Regardless where they are, one thought plagues the minds of most aspiring principals in the nation: How can I improve my school by decreasing out-of-school suspensions?

Unlike other suspendable offenses, are as difficult to define as willful defiance.  Carl Pinkston, a member of the Sacramento-based Black Parallel School Board, summarizes willful defiance as to “Willfully def(y) an authority (e.g. teacher, principals, SRO’s and school personnel)  to perform their duty.”

“A student comes into class late, wearing clothing that displeases(s) the school official, non respons(ive) to a question, rolling of eyes, dropping of pencil, etc,” explains Pinkston. “In fact, it’s a question of implicit bias of authority view of a student and the failure of classroom management.”

While the subjective nature of willful defiance continues to confuse school administrators across the country, one New Jersey school seems to have found their own creative solution.

The Yorkship Family School in Camden, New Jersey has restructured some classrooms into “calm rooms”–typically used as safe spaces for anxious students–a type of group counseling room where students who are sent out of class on grounds of willful defiance can communicate their problems and learn how to better handle their frustrations in the classroom.

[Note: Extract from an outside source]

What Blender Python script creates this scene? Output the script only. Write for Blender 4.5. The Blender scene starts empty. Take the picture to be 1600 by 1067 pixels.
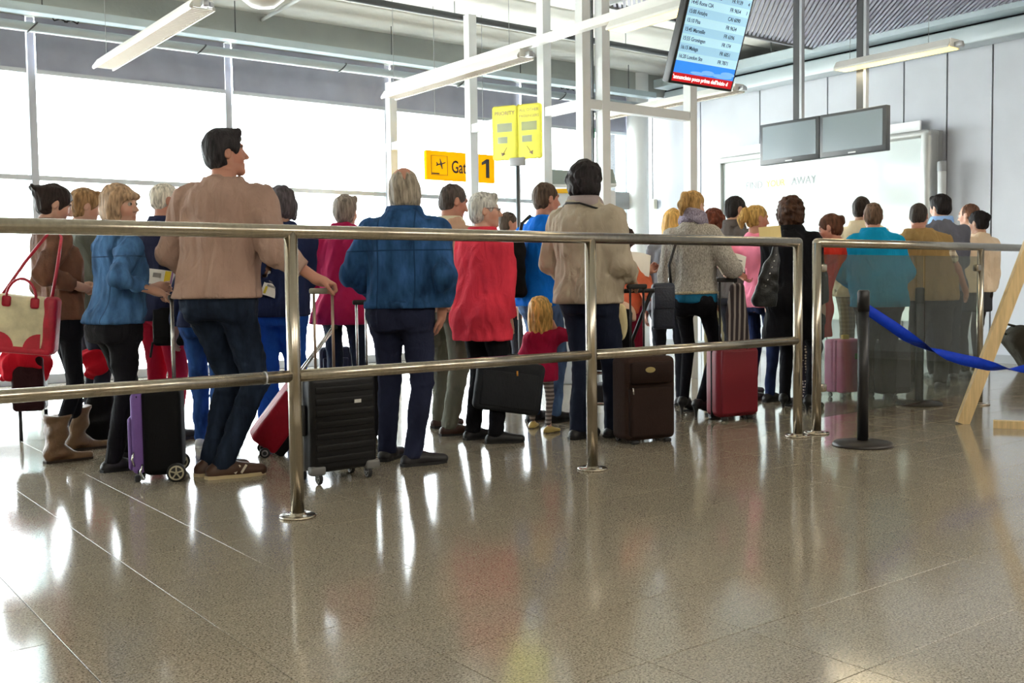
import bpy, bmesh, math, random
import numpy as np
from mathutils import Vector, Matrix
random.seed(7)
C = bpy.context.scene.collection
PI = math.pi
# ------------------------------------------------------------------ camera, world, exposure
FPX = 1602.4
CR = np.array([0.79564721, -0.60559956, -0.01395335])
CU = np.array([0.0450342, 0.03616463, 0.99833063])
CF = np.array([0.60408397, 0.79494735, -0.05604698])
CO = np.array([0, 0, 1.02])
cam = bpy.data.objects.new('camera', bpy.data.cameras.new('camera'))
C.objects.link(cam)
cam.data.sensor_width = 36.0
cam.data.lens = FPX / 1600 * 36.0
cam.data.clip_end = 400
m4 = Matrix.Identity(4)
for i in range(3):
    m4[i][0], m4[i][1], m4[i][2], m4[i][3] = CR[i], CU[i], -CF[i], CO[i]
cam.matrix_world = m4
sc = bpy.context.scene
sc.camera = cam
sc.view_settings.view_transform = 'Standard'
sc.view_settings.look = 'None'
sc.view_settings.gamma = 1.0
sc.view_settings.use_curve_mapping = False
sc.view_settings.exposure = 0.15
world = bpy.data.worlds.new('overcast_sky'); sc.world = world
world.use_nodes = True
bg = world.node_tree.nodes['Background']
bg.inputs[0].default_value = (0.90, 0.95, 1.0, 1)
bg.inputs[1].default_value = 13.0

def area(name, loc, rot, sx, sy, power, col, spread=180):
    l = bpy.data.lights.new(name, 'AREA'); l.shape = 'RECTANGLE'; l.size = sx; l.size_y = sy
    l.energy = power; l.color = col; l.spread = math.radians(spread)
    o = bpy.data.objects.new(name, l); o.location = loc; o.rotation_euler = rot; C.objects.link(o); return o
sun = bpy.data.lights.new('sun', 'SUN'); sun.energy = 45; sun.angle = 0.01; sun.color = (1, 0.96, 0.9)      # high sun behind the building, on the apron only
so_ = bpy.data.objects.new('sun', sun); so_.rotation_euler = (math.radians(32), 0, math.radians(12)); C.objects.link(so_)
# unseen warm fill lights, added in the hall behind the photographer
for i, (x, y) in enumerate([(-2.2, -1.6), (1.8, -2.2), (6.0, -2.2), (9.5, -0.5)]):
    area('hall_fill', (x, y, 4.0), (math.radians(25), 0, 0), 2.6, 1.6, 120, (1.0, 0.93, 0.82))

# ------------------------------------------------------------------ small helpers
def ray(px, py): return CF + CR * ((px - 800) / FPX) + CU * ((533.5 - py) / FPX)
def at(px, py, d): return CO + ray(px, py) * d                    # pixel + depth -> point
def on(px, py, ax, v):                                            # pixel + plane -> point
    r = ray(px, py); return CO + r * ((v - CO[ax]) / r[ax])
def fl(px, py): return on(px, py, 2, 0.0)
def depth(p): return float((np.asarray(p) - CO) @ CF)
def gd(px, d):                                                    # floor point in column px at depth d
    y = 533.5
    for _ in range(6):
        r = ray(px, y); y += (CO[2] / d + r[2]) * FPX
    return CO + ray(px, y) * d
def lin(h):
    h = h.lstrip('#'); v = [int(h[i:i+2], 16) / 255 for i in (0, 2, 4)]
    return tuple(x / 12.92 if x <= 0.04045 else ((x + 0.055) / 1.055) ** 2.4 for x in v) + (1,)

MATS = {}
def mat(name, col, rough=0.6, metal=0.0, kind=None, spec=0.5, **kw):
    if name in MATS: return MATS[name]
    m = bpy.data.materials.new(name); m.use_nodes = True; MATS[name] = m
    nt = m.node_tree; N, L = nt.nodes, nt.links
    p = N['Principled BSDF']
    col = lin(col) if isinstance(col, str) else col
    p.inputs['Base Color'].default_value = col
    p.inputs['Roughness'].default_value = rough
    p.inputs['Metallic'].default_value = metal
    p.inputs['Specular IOR Level'].default_value = min(spec, .12) if kind in ('cloth', 'denim', 'knit', 'dots', 'stripes', 'check') else spec
    def noise(scale, det=3, obj=True):
        tc = N.new('ShaderNodeTexCoord'); n = N.new('ShaderNodeTexNoise')
        n.inputs['Scale'].default_value = scale; n.inputs['Detail'].default_value = det
        mp = N.new('ShaderNodeMapping'); L.new(tc.outputs['Object'], mp.inputs[0]); L.new(mp.outputs[0], n.inputs['Vector'])
        return n, mp
    def vary(n, lo, hi):
        r = N.new('ShaderNodeMapRange'); r.inputs[1].default_value = 0.3; r.inputs[2].default_value = 0.7
        r.inputs[3].default_value = lo; r.inputs[4].default_value = hi; L.new(n.outputs[0], r.inputs[0])
        mx = N.new('ShaderNodeMix'); mx.data_type = 'RGBA'; mx.blend_type = 'MULTIPLY'; mx.inputs[0].default_value = 1
        mx.inputs[6].default_value = col
        L.new(r.outputs[0], mx.inputs[7]); L.new(mx.outputs[2], p.inputs['Base Color']); return mx
    def bump(src, strength, dist):
        b = N.new('ShaderNodeBump'); b.inputs['Strength'].default_value = strength; b.inputs['Distance'].default_value = dist
        L.new(src, b.inputs['Height']); L.new(b.outputs[0], p.inputs['Normal'])
    if kind == 'cloth':
        n, _ = noise(kw.get('scale', 6), 3); vary(n, 0.9, 1.08); n2, mp = noise(kw.get('bscale', 11), 3); n2.inputs['Distortion'].default_value = 1.2; mp.inputs['Scale'].default_value = (1, 1, .45); bump(n2.outputs[0], 0.75, kw.get('dist', 0.02))
    elif kind == 'denim':
        n, mp = noise(17, 7); mp.inputs['Scale'].default_value = (1, 1, 0.35); vary(n, 0.5, 1.55)
        n2, mp = noise(12, 4); n2.inputs['Distortion'].default_value = 1.2; mp.inputs['Scale'].default_value = (1, 1, .5); bump(n2.outputs[0], 0.6, 0.02)
        if kw.get('seams'):
            tc = N.new('ShaderNodeTexCoord'); sx = N.new('ShaderNodeSeparateXYZ'); L.new(tc.outputs['Object'], sx.inputs[0]); prev = None
            for ax, pos, sym in kw['seams']:
                src = sx.outputs[ax]
                if sym: ab = N.new('ShaderNodeMath'); ab.operation = 'ABSOLUTE'; L.new(src, ab.inputs[0]); src = ab.outputs[0]
                cm = N.new('ShaderNodeMath'); cm.operation = 'COMPARE'; cm.inputs[1].default_value = pos; cm.inputs[2].default_value = 0.004; L.new(src, cm.inputs[0])
                if prev is None: prev = cm.outputs[0]
                else:
                    mxm = N.new('ShaderNodeMath'); mxm.operation = 'MAXIMUM'; L.new(prev, mxm.inputs[0]); L.new(cm.outputs[0], mxm.inputs[1]); prev = mxm.outputs[0]
            lk = p.inputs['Base Color'].links[0]; m9 = N.new('ShaderNodeMix'); m9.data_type = 'RGBA'; L.new(prev, m9.inputs[0]); L.new(lk.from_socket, m9.inputs[6]); m9.inputs[7].default_value = tuple(c * .6 for c in col[:3]) + (1,); L.new(m9.outputs[2], p.inputs['Base Color'])
    elif kind == 'knit':
        n, mp = noise(150, 2); mp.inputs['Scale'].default_value = (1, 1, 0.4); vary(n, 0.55, 1.35); bump(n.outputs[0], 0.9, 0.008)
    elif kind == 'leather':
        n, _ = noise(9, 5); vary(n, 0.7, 1.25); n2, _ = noise(60, 4); bump(n2.outputs[0], 0.5, 0.008)
    elif kind == 'metal':
        n, mp = noise(60, 3); mp.inputs['Scale'].default_value = (1, 1, 0.03) ; vary(n, 0.85, 1.1)
    elif kind == 'paint':
        n, _ = noise(1.5, 4); vary(n, 0.93, 1.05)
    elif kind == 'concrete':
        n, _ = noise(1.2, 6); vary(n, 0.85, 1.1); n2, _ = noise(18, 6); bump(n2.outputs[0], 0.3, 0.01)
    elif kind == 'wood':
        n, mp = noise(7, 6); mp.inputs['Scale'].default_value = kw.get('stretch', (6, 6, 0.6)); vary(n, 0.78, 1.15)
        bump(n.outputs[0], 0.1, 0.003)
    elif kind == 'hair':
        n, mp = noise(55, 4); mp.inputs['Scale'].default_value = (1.3, 1.3, 0.22); vary(n, 0.5, 1.6); bump(n.outputs[0], 1.0, 0.012)
    elif kind == 'skin':
        a = N.new('ShaderNodeAttribute'); a.attribute_name = 'Col'; L.new(a.outputs['Color'], p.inputs['Base Color'])
        n, _ = noise(90, 3); bump(n.outputs[0], 0.15, 0.002)
    elif kind == 'granite':
        g = N.new('ShaderNodeNewGeometry')
        oi = N.new('ShaderNodeObjectInfo')
        v = N.new('ShaderNodeTexVoronoi'); v.inputs['Scale'].default_value = 290; L.new(g.outputs['Position'], v.inputs['Vector'])
        n = N.new('ShaderNodeTexNoise'); n.inputs['Scale'].default_value = 150; n.inputs['Detail'].default_value = 3; L.new(g.outputs['Position'], n.inputs['Vector'])
        rp = N.new('ShaderNodeValToRGB'); e = rp.color_ramp.elements
        e[0].position = 0.0; e[0].color = lin('#403b34'); e[1].position = 1.0; e[1].color = lin('#b4ac9f')
        for pos, cc in ((0.28, '#6a6252'), (0.45, '#8c8373'), (0.7, '#9b917f')):
            q = e.new(pos); q.color = lin(cc)
        ad = N.new('ShaderNodeMath'); ad.operation = 'MULTIPLY_ADD'; ad.inputs[1].default_value = 0.45
        sp = N.new('ShaderNodeSeparateColor'); L.new(v.outputs['Color'], sp.inputs[0]); L.new(sp.outputs[0], ad.inputs[0])
        ms = N.new('ShaderNodeMath'); ms.operation = 'MULTIPLY_ADD'; ms.inputs[1].default_value = 1.5; ms.inputs[2].default_value = -0.45
        L.new(n.outputs[0], ms.inputs[0]); L.new(ms.outputs[0], ad.inputs[2]); L.new(ad.outputs[0], rp.inputs[0])
        rr = N.new('ShaderNodeMapRange'); rr.inputs[3].default_value = 0.96; rr.inputs[4].default_value = 1.03; L.new(oi.outputs['Random'], rr.inputs[0])
        mx = N.new('ShaderNodeMix'); mx.data_type = 'RGBA'; mx.blend_type = 'MULTIPLY'; mx.inputs[0].default_value = 1
        L.new(rp.outputs[0], mx.inputs[6]); L.new(rr.outputs[0], mx.inputs[7]); L.new(mx.outputs[2], p.inputs['Base Color'])
        n3 = N.new('ShaderNodeTexNoise'); n3.inputs['Scale'].default_value = 3; L.new(g.outputs['Position'], n3.inputs['Vector'])
        r3 = N.new('ShaderNodeMapRange'); r3.inputs[3].default_value = rough * 0.7; r3.inputs[4].default_value = rough * 1.4
        L.new(n3.outputs[0], r3.inputs[0]); L.new(r3.outputs[0], p.inputs['Roughness'])
    elif kind == 'dots':
        tc = N.new('ShaderNodeTexCoord'); v = N.new('ShaderNodeTexVoronoi'); v.inputs['Scale'].default_value = 42; v.inputs['Randomness'].default_value = 0.25
        L.new(tc.outputs['Object'], v.inputs['Vector']); r = N.new('ShaderNodeMath'); r.operation = 'LESS_THAN'; r.inputs[1].default_value = 0.34
        L.new(v.outputs['Distance'], r.inputs[0]); mx = N.new('ShaderNodeMix'); mx.data_type = 'RGBA'
        mx.inputs[6].default_value = col; mx.inputs[7].default_value = lin(kw['col2']); L.new(r.outputs[0], mx.inputs[0]); L.new(mx.outputs[2], p.inputs['Base Color'])
    elif kind in ('stripes', 'check'):
        tc = N.new('ShaderNodeTexCoord'); sx = N.new('ShaderNodeSeparateXYZ'); L.new(tc.outputs['Object'], sx.inputs[0])
        def band(ax, fr):
            a = N.new('ShaderNodeMath'); a.operation = 'MULTIPLY'; a.inputs[1].default_value = fr; L.new(sx.outputs[ax], a.inputs[0])
            b = N.new('ShaderNodeMath'); b.operation = 'SINE'; L.new(a.outputs[0], b.inputs[0])
            g2 = N.new('ShaderNodeMath'); g2.operation = 'GREATER_THAN'; g2.inputs[1].default_value = kw.get('duty', 0.2); L.new(b.outputs[0], g2.inputs[0]); return g2.outputs[0]
        f = band(kw.get('axis', 'Z'), kw.get('freq', 140))
        if kind == 'check':
            f2 = band('X', kw.get('freq', 140)); mxx = N.new('ShaderNodeMath'); mxx.operation = 'ADD'; L.new(f, mxx.inputs[0]); L.new(f2, mxx.inputs[1])
            md = N.new('ShaderNodeMath'); md.operation = 'MULTIPLY'; md.inputs[1].default_value = 0.5; L.new(mxx.outputs[0], md.inputs[0]); f = md.outputs[0]
        mx = N.new('ShaderNodeMix'); mx.data_type = 'RGBA'; mx.inputs[6].default_value = col; mx.inputs[7].default_value = lin(kw['col2'])
        L.new(f, mx.inputs[0]); L.new(mx.outputs[2], p.inputs['Base Color'])
    elif kind == 'emit':
        p.inputs['Emission Color'].default_value = col; p.inputs['Emission Strength'].default_value = kw['power']
    elif kind == 'eye':
        tc = N.new('ShaderNodeTexCoord'); sx = N.new('ShaderNodeSeparateXYZ'); L.new(tc.outputs['Object'], sx.inputs[0])
        g2 = N.new('ShaderNodeMath'); g2.operation = 'GREATER_THAN'; g2.inputs[1].default_value = 0.0095; L.new(sx.outputs['Y'], g2.inputs[0])
        mx = N.new('ShaderNodeMix'); mx.data_type = 'RGBA'; mx.inputs[6].default_value = lin('#a39a92'); mx.inputs[7].default_value = lin('#2a2420')
        L.new(g2.outputs[0], mx.inputs[0]); L.new(mx.outputs[2], p.inputs['Base Color'])
    elif kind == 'glass':            # thin pane: lets light straight through, reflects by Fresnel
        N.remove(p); t = N.new('ShaderNodeBsdfTransparent'); t.inputs[0].default_value = col
        gl = N.new('ShaderNodeBsdfGlossy'); gl.inputs['Roughness'].default_value = rough
        lw = N.new('ShaderNodeLayerWeight'); pw = N.new('ShaderNodeMath'); pw.operation = 'POWER'; pw.inputs[1].default_value = 4.5; L.new(lw.outputs['Facing'], pw.inputs[0])
        fr = N.new('ShaderNodeMath'); fr.operation = 'MULTIPLY_ADD'; fr.inputs[1].default_value = 0.9; fr.inputs[2].default_value = kw.get('f0', 0.03); L.new(pw.outputs[0], fr.inputs[0])
        mx = N.new('ShaderNodeMixShader'); L.new(fr.outputs[0], mx.inputs[0]); L.new(t.outputs[0], mx.inputs[1]); L.new(gl.outputs[0], mx.inputs[2])
        if kw.get('haze'):
            df = N.new('ShaderNodeBsdfDiffuse'); df.inputs[0].default_value = lin('#9aa39a'); m2 = N.new('ShaderNodeMixShader'); m2.inputs[0].default_value = kw['haze']
            L.new(mx.outputs[0], m2.inputs[1]); L.new(df.outputs[0], m2.inputs[2]); mx = m2
        L.new(mx.outputs[0], N['Material Output'].inputs[0])
    elif kind == 'translucent':
        N.remove(p); d = N.new('ShaderNodeBsdfDiffuse'); d.inputs[0].default_value = col; t = N.new('ShaderNodeBsdfTranslucent'); t.inputs[0].default_value = col
        mx = N.new('ShaderNodeMixShader'); mx.inputs[0].default_value = kw.get('amount', 0.5); L.new(d.outputs[0], mx.inputs[1]); L.new(t.outputs[0], mx.inputs[2]); L.new(mx.outputs[0], N['Material Output'].inputs[0])
    return m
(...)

“After looking at the number of students being suspended at such a young age, sent home for misbehaviors in the classroom and decided that we weren’t approaching the whole child,” Linda Brown-Bartlett said in an interview with NewsWorks. “So we created this calming room which is a safe space where students can come if they’re anxious or agitated (or) starting to loose control…we’ve changed the question when they come into the calming room as to not ‘What did you do?’ but ‘How did this happen? What’s going on?’ and trying to make it a little more personal for the child.”

So if one school was able to decrease suspensions with this method, should California schools implement calm rooms as well?

“No,” says Pinkston. “It’s a very old approach to the wrong problem. First of all, Restorative Justice practices and (Positive Behavior Interventions and Supports)attempts to address the underlin(ed) cause of the student acting out and develop a strategy to restore the harm done. A calming room, let(s) the student settle down, but no one in authority ask the student the fundamental question – Why?”

These two differing views on how to handle willful defiance, directing more focus on the student or the environment, are considerable input for principals who want to consider the benefits of implementing calm rooms in their schools.